Penso che in un’opera cinematografica ci sia poi da sottostare a un maggior numero di regole perché oltre a raccontare mostrate. Ci sono dei momenti in cui vi siete sentiti in difficoltà o pensavate di non poter dire alcune cose per non offendere la famiglia? Quale pensi sia il limite tra il racconto e la speculazione.

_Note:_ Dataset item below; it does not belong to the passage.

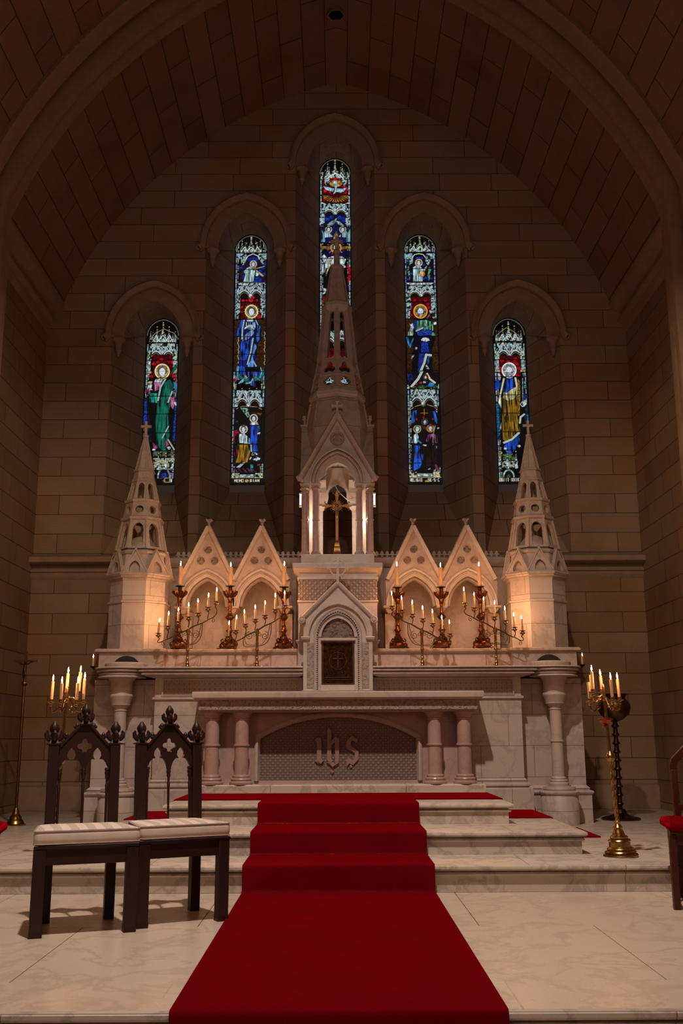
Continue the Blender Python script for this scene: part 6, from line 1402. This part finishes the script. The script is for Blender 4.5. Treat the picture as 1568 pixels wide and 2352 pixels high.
g.P((26,76,205), [(300,1760),(470,1640),(495,1700),(440,1830),(350,1920),(300,1860),(270,1800)], 'f'); g.hem([(275,1745),(380,1700),(480,1610)], 20); g.hem([(490,1480),(500,1400),(550,1360)], 18); g.P((200,205,190), [(215,1540),(245,1460),(240,1580)], 'k'); g.E(SKIN, 295, 1825, 24, 18); g.E(SKIN, 480, 1790, 22, 18)
g.head(345,765,56,(225,230,225),(180,190,200),beard=True); g.P((190,205,215), [(300,830),(400,830),(390,870),(350,880),(305,870)], 'k')
g.P((150,190,190), [(520,870),(534,870),(538,1240),(524,1240)]); g.P((90,170,165), [(548,910),(572,910),(572,1010),(548,1010)], 't'); g.L((200,205,190), [(495,1225),(525,1190),(555,1225),(525,1260),(495,1225)], 4)
g.E((190,180,120), 225, 1880, 30, 26, 'k'); g.P((80,110,60), [(250,1900),(400,1890),(440,1980),(260,1980)], 't'); g.P((170,180,150), [(250,1990),(420,1990),(420,2080),(250,2080)], 't')
for u in (.08,.30,.56,.9): g.pinn(u, zrow(1078), zrow(1036), .045, (196,220,222))
g.E((165,196,190), 340, 2200, 80, 100, 'k'); g.E((12,12,14), 340, 2210, 62, 85, lead=0); g.E((70,90,80), 340, 2200, 26, 34, 'k')
g.R((8,8,9), .04, zrow(1110), .96, zrow(1098), 'p', 0); g.text('OBIIT.XXIX', .04, .62, zrow(1106.5), zrow(1099.5)); g.R((160,180,170), .04, zrow(1110.5), .8, zrow(1108.5), 'k')
g.bars([785,827,866,908,950,993,1035,1078]); g.finish(5)

# ---- centre window: dove, angels and a crowned figure, mostly behind the spire
g = Glass(*WIN[2]); g.border(zrow(1095), zrow(396)); g.view(640,340,5.88)
for u, a, w in ((.5,367,.08),(.27,375,.05),(.73,375,.05),(.08,388,.03),(.92,388,.03)): g.pinn(u, zrow(412), zrow(a), w)
g.headwork(zrow(412), zrow(366)); g.P(DRED, [(590,410),(935,410),(935,735),(590,735)], 'k')
for x,y,r in ((625,580,24),(700,450,18),(820,440,20),(920,560,20),(620,690,22),(760,420,26),(880,520,20),(690,600,14),(900,600,20),(740,720,20),(795,715,22)): g.E((206,12,30), x, y, r)
for x in (650, 885): g.P((170,196,200), [(x-40,400),(x+40,400),(x+30,480),(x,520),(x-30,480)], 't')
g.L(WH, [(660,410),(700,370),(770,345),(830,370),(870,410)], 6)
g.E((206,160,60), 768, 480, 90, 46, 'k'); 
for k in range(13):
    a = PI*(k+.5)/13; g.P((206,156,50), [(768+40*math.cos(a), 640+20*math.sin(a)), (768+175*math.cos(a-.07), 640+95*math.sin(a-.07)), (768+175*math.cos(a+.07), 640+95*math.sin(a+.07))], 'p', 1)
g.P((170,212,238), [(595,512),(680,530),(745,545),(740,590),(690,585),(630,560)]); g.P((170,212,238), [(930,525),(860,550),(780,545),(770,590),(830,605),(880,590)]); g.P((190,222,240), [(740,450),(790,450),(785,560),(770,600),(730,632),(752,580),(755,540)]); g.E((200,226,240), 766, 470, 30, 30)
g.L(WH, [(575,740),(680,770),(770,760),(850,770),(955,740)], 7); g.canopy(zrow(496), zrow(468))
g.P((12,20,70), [(620,900),(910,900),(920,1060),(610,1060)], 'k')
for x,y in ((710,930),(660,960),(860,950),(820,940),(880,980)): g.E((24,60,180), x, y, 34, 26, 'k')
for u in (.1,.9): g.R((170,200,206), u-.08, zrow(518), u+.08, zrow(500), 't')
g.P((150,175,180), [(640,1040),(700,990),(760,960),(795,930),(770,1000),(720,1050)], 'k'); g.P((150,175,180), [(890,1050),(820,990),(770,980),(800,1030),(850,1050)], 'k')
g.P((14,24,90), [(560,1065),(975,1065),(975,1280),(560,1280)], 'k'); 
for s_ in (-1, 1):
    x = 768+s_*90; g.P((170,206,214), [(x+s_*10,1130),(x+s_*60,1120),(x+s_*75,1170),(x+s_*55,1210),(x-s_*60,1200),(x-s_*40,1180)], 'f'); g.P((110,165,170), [(x+s_*60,1160),(x+s_*110,1080),(x+s_*105,1270),(x+s_*50,1270)], 'f'); g.head(x+s_*5,1100,26,(190,200,180),(130,130,100))
for k in range(5): g.P(YEL, [(740+k*12,1230),(748+k*12,1090+abs(k-2)*20),(756+k*12,1230)], lead=1)
g.P((150,120,40), [(565,1325),(970,1325),(970,1368),(565,1368)], 'k'); g.P((12,12,60), [(590,1385),(960,1385),(960,1480),(580,1480)], 'k')
for k in range(16):
    a = 2*PI*k/16; g.P((190,40,50) if k % 2 else (120,150,220), [(768+70*math.cos(a), 1340+60*math.sin(a)), (768+125*math.cos(a-.1), 1340+105*math.sin(a-.1)), (768+125*math.cos(a+.1), 1340+105*math.sin(a+.1))], lead=1)
g.head(772,1345,42,(200,170,90),(90,50,30),beard=True)
g.P(WH, [(560,1680),(590,1580),(660,1480),(720,1460),(850,1460),(910,1500),(890,1560),(800,1640),(700,1640),(640,1620),(620,1690)], 'f'); g.P(SKIN, [(580,1470),(610,1430),(650,1480),(640,1560),(600,1540)]); g.P(SKIN, [(800,1560),(880,1570),(915,1610),(880,1620),(820,1590)])
g.P((205,10,26), [(920,1570),(970,1620),(985,1710),(930,1850),(925,1780),(940,1690)], 'f'); g.P((196,8,24), [(590,1790),(660,1790),(650,1880),(630,1910)], 'f'); g.P((205,195,140), [(700,1480),(730,1480),(640,1740),(620,1740)], 'k'); g.P((10,8,12), [(600,1720),(930,1760),(960,2352),(590,2352)], 'k'); g.P(SKIN, [(600,1890),(640,1900),(650,1970),(595,1975)], 't'); g.P((120,8,24), [(590,2000),(640,2000),(620,2100),(595,2080)], 'f')
for k in range(5): g.E((150,110,40), 600, 2120+k*50, 12, 12); g.E((150,110,40), 945, 1990+k*60, 14, 12)
for a in (760, 860, 960): g.canopy(zrow(a+36), zrow(a)); 
g.R(DRED, .12, zrow(850), .88, zrow(800), 'k')
for k in range(12): g.E((190,30,40) if k % 3 else (60,120,160), 600+k*32, 2800+((k*37) % 60), 20)
g.bars([448,521,558,594,631,669,709,749,789,829,870,912,955,998,1041,1084]); g.finish(3)
# ------------------------------------------------------------------ light, camera, view
def light(kind, name, loc, energy, color, aim=None, **kw):
    d = bpy.data.lights.new(name, kind); d.energy = energy; d.color = color
    for k, v in kw.items(): setattr(d, k, v)
    o = bpy.data.objects.new(name, d); COL.objects.link(o); o.location = loc
    if aim is not None: o.rotation_euler = (Vector(aim)-Vector(loc)).to_track_quat('-Z', 'Y').to_euler()
    return o
WARM = (1., .66, .46)
light('SPOT', 'overhead_spot', (-.3, 3.7, 8.5), 2300, (1., .83, .73), (0, 7.0, .2), spot_size=math.radians(66), spot_blend=.8, shadow_soft_size=.12)
light('SPOT', 'nave_spot', (0, 2.8, 4.9), 150, (1., .77, .66), (0, 10.4, 5.0), spot_size=math.radians(62), spot_blend=.9, shadow_soft_size=.07)
light('AREA', 'nave_glow', (0, -2.6, 5.0), 44, (1., .75, .62), (0, 10, 4), shape='RECTANGLE', size=6, size_y=4)
for t in (-1, 1):
    light('POINT', 'canopy_lamp', (t*.226, 10.13, 3.2), 3.2, (1., .84, .66), shadow_soft_size=.012)
    light('SPOT', 'side_wall_fill', (t*.2, 3.0, 6.5), 680, (1., .76, .50), (t*3.75, 11.6, 2.5), spot_size=math.radians(34), spot_blend=1., shadow_soft_size=.06)  # added pair of spots, brightens the side walls and throws the turret shadows
w = bpy.data.worlds.new('nave_dusk'); sc.world = w; w.use_nodes = True
bg = w.node_tree.nodes['Background']; bg.inputs[0].default_value = (1., .72, .60, 1); bg.inputs[1].default_value = .026
cam = bpy.data.cameras.new('camera'); co = bpy.data.objects.new('camera', cam); COL.objects.link(co); sc.camera = co
cam.sensor_fit = 'VERTICAL'; cam.sensor_height = 36; cam.sensor_width = 24; cam.lens = F/2352*36; cam.clip_end = 100
fw = Vector((math.sin(YAW)*math.cos(PIT), math.cos(YAW)*math.cos(PIT), math.sin(PIT)))
rt = Vector((math.cos(YAW), -math.sin(YAW), 0)); up = rt.cross(fw)
c, s = math.cos(ROLL), math.sin(ROLL)
r2 = rt*c - up*s if False else rt*c+up*(-s); u2 = rt*s+up*c
co.matrix_world = Matrix(((r2.x,u2.x,-fw.x,0),(r2.y,u2.y,-fw.y,0),(r2.z,u2.z,-fw.z,H),(0,0,0,1)))
for o in list(COL.objects):
    if '_local' in o: del o['_local']
vs = sc.view_settings; vs.view_transform = 'Standard'; vs.look = 'None'; vs.exposure = 0; vs.gamma = 1; vs.use_curve_mapping = False
sc.cycles.use_denoising = True; sc.cycles.max_bounces = 6; sc.cycles.diffuse_bounces = 4; sc.cycles.glossy_bounces = 3; sc.cycles.sample_clamp_indirect = 3
sc.cycles.use_light_tree = True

Il limite è sottile. La premura di tutti è stata quella di raccontare questa storia senza essere retorici, allontanandoci dal voler fare un santino di questo uomo e renderlo un supereroe alla Marvel, cosa che non è stato. Era un uomo comune che ha fatto cose fuori dal comune e che ha sempre e solo utilizzato come unica arma la diplomazia. Detto ciò quando affronti una storia devi fare delle scelte, devi concentrare l’attenzione su alcuni aspetti e magari non su altri. Questo è stato un po’ un limite perché l’evento è complesso, contorto e anche contraddittorio da un certo punto di vista aprendo a mille interrogativi. Un altro punto di vista avrebbe potuto aprire ad altri aspetti. La nostra scelta è stata quella di raccontare i 28 giorni di prigionia e di raccontare l’uomo, questo ci ha spinto fin dall’inizio, l’aspetto più caldo, umano e intimo. Le difficoltà sono state tante per le scelte da prendere e anche dal punto di vista tecnico, perché era molto complesso tra il Marocco per ambientare Bagdad e Roma. Dalle fatiche nascono le cose belle e quindi è ovvio che anche l’opinione e il commento della famiglia è stato per me molto importante. Un aneddoto, nei giorni precedenti alla prima visione con la famiglia non ho dormito per una settimana tanto era per me il senso di responsabilità e che piacesse. È stato impegnativo dal punto di vista emotivo.